No dia do pagamento, a dívida do trabalhador é maior do que o total que ele teria a receber – isso considerando que o acordo verbal feito com o gato é quebrado, tendo o peão direito a um valor bem menor que o combinado. Em outras situações, até os próprios gatos da fazenda são enganados pelo proprietário. Ao final, quem trabalhou meses sem receber nada acaba devedor do gato e do dono da fazenda e tem de continuar suando para poder quitar a dívida. Um poço sem fundo.

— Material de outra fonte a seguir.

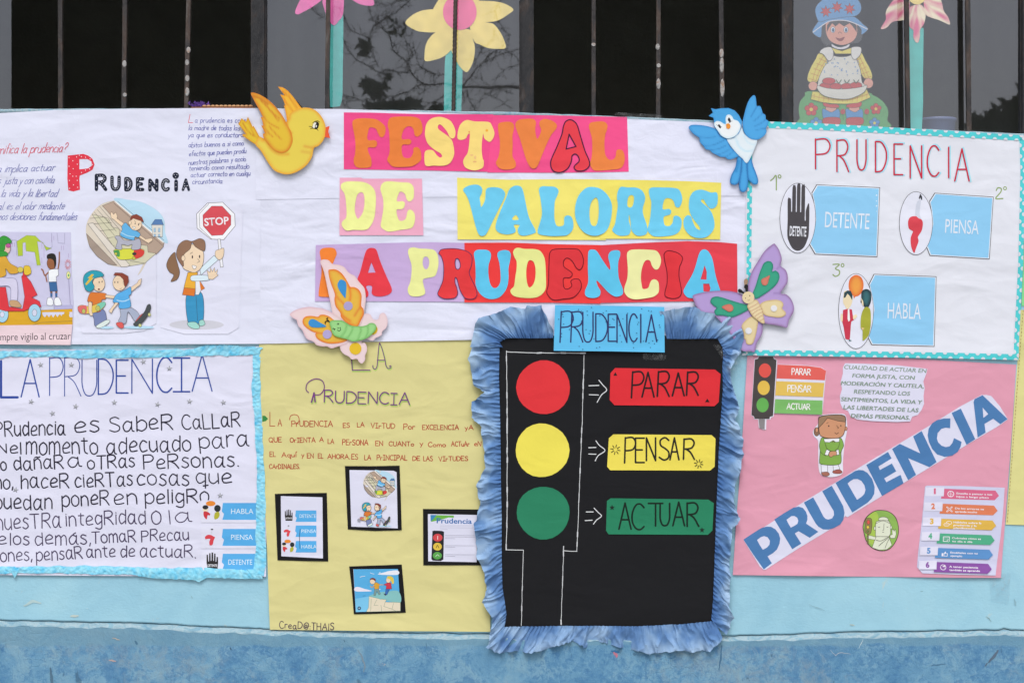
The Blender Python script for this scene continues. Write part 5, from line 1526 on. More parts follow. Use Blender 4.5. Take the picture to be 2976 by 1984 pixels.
print_sheet('printed_picture', pa, HA, t01, '-345,560 655,568 662,900 682,1240 674,1415 658,1602 -345,1595', '#cdc9e6', draw_scooter, label='printed cartoon of a rider on a red scooter')
print_sheet('printed_picture', pa, HA, t01, '740,275 1000,240 1300,250 1440,290 1440,1400 1330,1470 1150,1492 760,1492 705,1300 700,560', '#e0dff2', [draw_roof, draw_boys], label='printed cartoon of boys with skateboards')
print_sheet('printed_picture', pa, HA, t01, '1525,335 1570,308 2200,325 2235,360 2200,1440 2100,1500 1700,1500 1480,1440', '#e1e0f3', draw_stop, label='printed cartoon of a girl holding a STOP sign')

# ================================================================== LOWER LEFT POSTER
pb_ = thing('prudence_poster', 'white poster with a crumpled cyan crepe border and long black handwritten text', 'poster', 370, 1680, 3, group='handmade posters taped to the wall')
HBp = sheet_height(2.4, .8, 22, 260, lambda x, y: 3.5 * exp(-((y - 1672) / 30.0) ** 2))
q = Piece(HBp)
q.sheet([[(-120, 1012), (400, 1016), (770, 1006), (775, 1300), (774, 1674), (400, 1672), (-120, 1668)]], C('#e0def2'), grid=12)
q.build('paper_sheet', 'paper', pb_)
q = Piece(HBp, t02, .2, .012)
for ch, x0, x1, y0, y1, w in (('L', 12, 165, 180, 512, 7), ('A', 197, 362, 165, 508, 4), ('P', 458, 582, 150, 495, 3), ('R', 595, 745, 145, 500, 2.6), ('U', 755, 890, 170, 502, 3), ('D', 905, 1035, 162, 485, 4), ('E', 1070, 1178, 172, 472, 4.2),
                              ('N', 1213, 1402, 162, 475, 3.4), ('C', 1440, 1580, 148, 465, 4.4), ('!', 1595, 1745, 152, 460, 4.2), ('A', 1768, 1950, 120, 455, 3.4)):
    glyph(q, ch, x0, x1, y0, y1, w, '#2f4a9e')
q.build('title_lettering', 'ink', pb_, 'tall blue title LA PRUDENCIA')
K1, K2 = '#2b2738', '#4a3f5c'
for k, (fr, col, ls) in enumerate((
    (t02, K1, [('PRudencia', -35, 872, 600, 856, 130), ('es', 690, 842, 915, 830, 140), ('SabeR', 1012, 835, 1590, 805, 135), ('CaLLaR', 1680, 815, 2208, 778, 130)]),
    (t02, K1, [('N', -5, 1022, 62, 1018, 80), ('el', 98, 1030, 200, 1028, 100), ('momento', 245, 1035, 900, 1028, 150), ('adecuado', 985, 1030, 1755, 1000, 140), ('para', 1840, 985, 2285, 958, 140)]),
    (t02, K1, [('no', -50, 1186, 62, 1182, 110), ('dañaR', 135, 1182, 585, 1160, 120), ('a', 635, 1165, 750, 1150, 120), ('oTRas', 810, 1168, 1240, 1150, 115), ('PeRsonas.', 1325, 1170, 2195, 1145, 125)]),
    (t02, K1, [('no,', -40, 1350, 125, 1345, 125), ('haceR', 200, 1348, 635, 1335, 125), ('cieRTas', 695, 1340, 1220, 1325, 125), ('cosas', 1265, 1322, 1740, 1315, 135), ('que', 1805, 1308, 2130, 1300, 125)]),
    (t02, K1, [('puedan', -50, 1540, 480, 1535, 130), ('poneR', 575, 1510, 1005, 1500, 130), ('en', 1055, 1505, 1260, 1490, 130), ('peligRo', 1340, 1492, 1920, 1470, 130)]),
    (t03, K2, [('nuesTRa', -30, 162, 560, 138, 135), ('integRidad', 610, 125, 1340, 100, 120), ('o', 1400, 108, 1482, 105, 170), ('la', 1558, 105, 1760, 85, 120)]),
    (t03, K2, [('e', -10, 300, 62, 296, 110), ('los', 95, 298, 272, 295, 110), ('demás,', 328, 300, 838, 284, 115), ('TomaR', 848, 285, 1250, 265, 105), ('PRecau', 1305, 265, 1735, 250, 100)]),
    (t03, K2, [('ones,', 10, 448, 300, 440, 110), ('pensaR', 340, 445, 760, 415, 112), ('ante', 800, 415, 1060, 405, 105), ('de', 1112, 408, 1240, 405, 105), ('actuaR.', 1290, 412, 1800, 412, 110)]))):
    line(pb_, HBp, fr, ls, 3.9 if k < 5 else 3.4, col, seed=k * 7, jit=.05, gap=.17, xh=.74)
for (x, y) in ((375, 215), (657, 215), (1318, 187), (1558, 248), (290, 552), (485, 660), (697, 597), (1052, 560), (1450, 578), (1744, 550), (2054, 560), (147, 1360), (2025, 1412)):
    q = Piece(HBp, t02, .25)
    a0 = random.uniform(-.3, .3)
    pts = []
    for i in range(10):
        r = 29 if i % 2 == 0 else 12
        pts.append((x + r * sin(a0 + i * pi / 5), y - r * cos(a0 + i * pi / 5)))
    q.p(pts, '#a2a2aa', False, thick=.5)
    # raised centre
    o = tr(t02, pts); cx_, cy_ = o[0][0] * 0 + t02[0] + x / t02[2], t02[1] + y / t02[2]
    s = len(q.v)
    for a, b_ in o:
        q.v.append((a, b_, HBp(a, b_) + .8)); q.c.append(C('#9a9aa4'))
    q.v.append((cx_, cy_, HBp(cx_, cy_) + 2)); q.c.append(C('#b4b4bc'))
    for i in range(10):
        q.f.append((s + (i + 1) % 10, s + i, s + 10)); q.sm.append(False)
    q.build('star_sticker', 'foil', pb_)
# three small printed tags
TB = '#58ade8'
def icon(q, kind, small=True):
    if kind == 'DETENTE':
        q.p('-140,10 -128,8 -124,70 -118,70 -116,-5 -104,-5 -102,65 -96,65 -94,-12 -80,-12 -79,65 -73,65 -70,-2 -58,-2 -57,75 -50,70 -48,30 -36,28 -34,80 -38,140 -130,140 -140,80', '#2f2b2c', False)
        typed(q, 'DETENTE', -130, 118, -42, 118, 22, '#e8e6f0', .02)
    elif kind == 'PIENSA':
        q.e(-90, 5, 12, 6, '#302c30'); q.l('-92,15 -100,50', '#d8d8e0', 2)
        q.p('-155,75 -130,55 -95,58 -75,70 -62,75 -75,105 -85,145 -110,150 -115,115 -105,92 -135,92 -150,95', '#dc4650', True)
    else:
        q.e(-102, 5, 44, 24, '#e98a34'); q.e(-150, 55, 26, 30, '#f0dcc0'); q.e(-150, 40, 27, 20, '#2a2a2e'); q.e(-40, 50, 30, 32, '#2a2f33')
        q.p('-165,80 -135,80 -105,100 -110,115 -130,112 -140,150 -165,120', '#cf3a44', True); q.p('-60,90 -30,80 -20,110 -35,140 -65,150 -70,120', '#b7b23a', True)
def minitag(kind, w=320):
    def d(q):
        q.p([(0, 78), (10, 0), (w, 0), (w, 155), (5, 155), (20, 100)], TB, False)
        n = {'DETENTE': (60, 235), 'PIENSA': (85, 240), 'HABLA': (85, 245)}[kind]
        typed(q, kind, n[0] if w < 400 else n[0], 100, n[1] + 45, 100, 48, '#dcecf8')
        icon(q, kind)
    return d
for k, (kind, oy) in enumerate((('HABLA', -88), ('PIENSA', 150), ('DETENTE', 378))):
    fr = (t03[0] + 2040 / t03[2], t03[1] + oy / t03[2], t03[2])
    print_sheet('printed_tag', pb_, HBp, fr, '-190,-25 320,-25 320,180 -190,180', '#e2e0f2', minitag(kind, 318), label='small printed blue tag reading ' + kind, lift=.2)
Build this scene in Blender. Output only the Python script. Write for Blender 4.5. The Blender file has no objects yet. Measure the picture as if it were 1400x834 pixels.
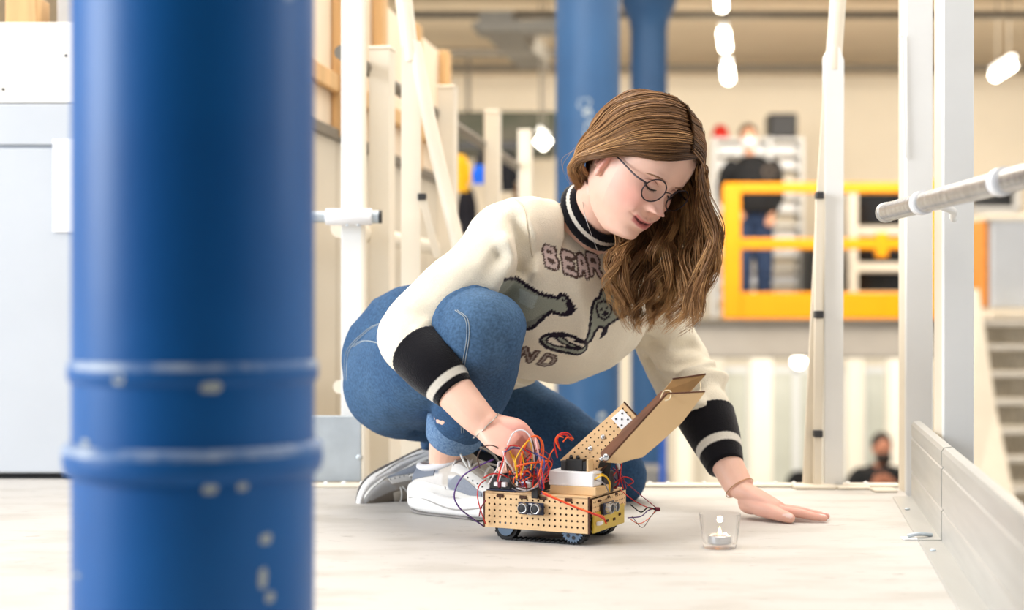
import bpy, bmesh, math, random
import numpy as np
from mathutils import Vector, Matrix, noise
from mathutils.bvhtree import BVHTree

# ------------------------------------------------------------------ camera, world, lights, exposure
C = bpy.context.scene.collection
SC = bpy.context.scene
FPX, CAMZ, HORY = 2000.0, 0.38, 425.0        # focal length in pixels of a 1400 px frame, lens height over the deck, horizon row
cam_data = bpy.data.cameras.new('camera'); cam = bpy.data.objects.new('camera', cam_data); C.objects.link(cam)
cam_data.sensor_width = 36.0; cam_data.lens = FPX/1400*36.0
cam_data.shift_y = (HORY-417)/1400
cam.location = (0, 0, CAMZ); cam.rotation_euler = (math.pi/2, 0, 0)
cam_data.clip_start = 0.05; cam_data.clip_end = 200
cam_data.dof.use_dof = True; cam_data.dof.focus_distance = 2.50; cam_data.dof.aperture_fstop = 2.5
SC.camera = cam
world = bpy.data.worlds.new('world'); SC.world = world; world.use_nodes = True
world.node_tree.nodes['Background'].inputs[0].default_value = (0.93, 0.96, 1.0, 1)
world.node_tree.nodes['Background'].inputs[1].default_value = 0.74
SC.view_settings.view_transform = 'Standard'; SC.view_settings.look = 'None'
SC.view_settings.gamma = 1.0; SC.view_settings.use_curve_mapping = False
SC.view_settings.exposure = 0.38
SC.cycles.max_bounces = 8; SC.cycles.diffuse_bounces = 4; SC.cycles.use_denoising = True

def area(name, loc, target, sx, sy, power, col):
    d = bpy.data.lights.new(name, 'AREA'); d.shape = 'RECTANGLE'; d.size = sx; d.size_y = sy; d.energy = power; d.color = col
    o = bpy.data.objects.new(name, d); C.objects.link(o); o.location = loc
    o.rotation_euler = (Vector(target)-Vector(loc)).to_track_quat('-Z', 'Y').to_euler()
    return o
area('window_daylight_left', (-4.6, 0.9, 1.7), (0.0, 2.4, 0.4), 2.4, 2.4, 235, (0.90, 0.95, 1.0))
area('hall_lamps_near', (0.6, 2.35, 2.85), (0.5, 2.6, 0.0), 2.6, 2.0, 58, (1.0, 0.965, 0.92))
area('window_daylight_right', (4.6, 3.2, 2.0), (0.2, 2.6, 0.4), 2.6, 2.0, 45, (1.0, 0.97, 0.93))
area('hall_lamps_middle', (1.0, 8.0, 2.9), (1.0, 8.0, 0.0), 6.0, 4.0, 170, (1.0, 0.93, 0.82))
area('hall_lamps_far', (2.5, 12.5, 2.9), (2.5, 14.5, 0.0), 9.0, 3.0, 430, (1.0, 0.92, 0.80))
area('left_posts_fill', (-0.3, 5.2, 2.9), (-0.4, 5.0, 0.0), 1.6, 3.0, 95, (1.0, 0.94, 0.85))  # added fill light that brightens the posts and panels at left
area('lower_hall_lamps', (2.5, 16.8, -0.12), (2.5, 19.5, -1.5), 10.0, 2.0, 125, (1.0, 0.96, 0.88))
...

(*) o nome foi alterado para preservar a vítima

**O juiz Carlos Henrique Borlido Haddad, da Vara Federal de Marabá, rejeitou, em primeira instância, as denúncias contra os acusados Luiz Antonio Zapparoli Sacarelli e Luiz Carlos Joaquim de Oliveira, relativos ao caso relatado nesta matéria. A sentença, que se baseou no princípio da atipicidade do crime (uma vez que o flagrante ocorreu antes da última mudança de tipificação do crime de exploração de mão-de-obra análoga à escravidão), foi publicada no dia 11 de março de 2009 no Diário da Justiça Federal da 1ª Região (Ed. 44). O Minitério Público Federal (MPF) já recorreu da decisão.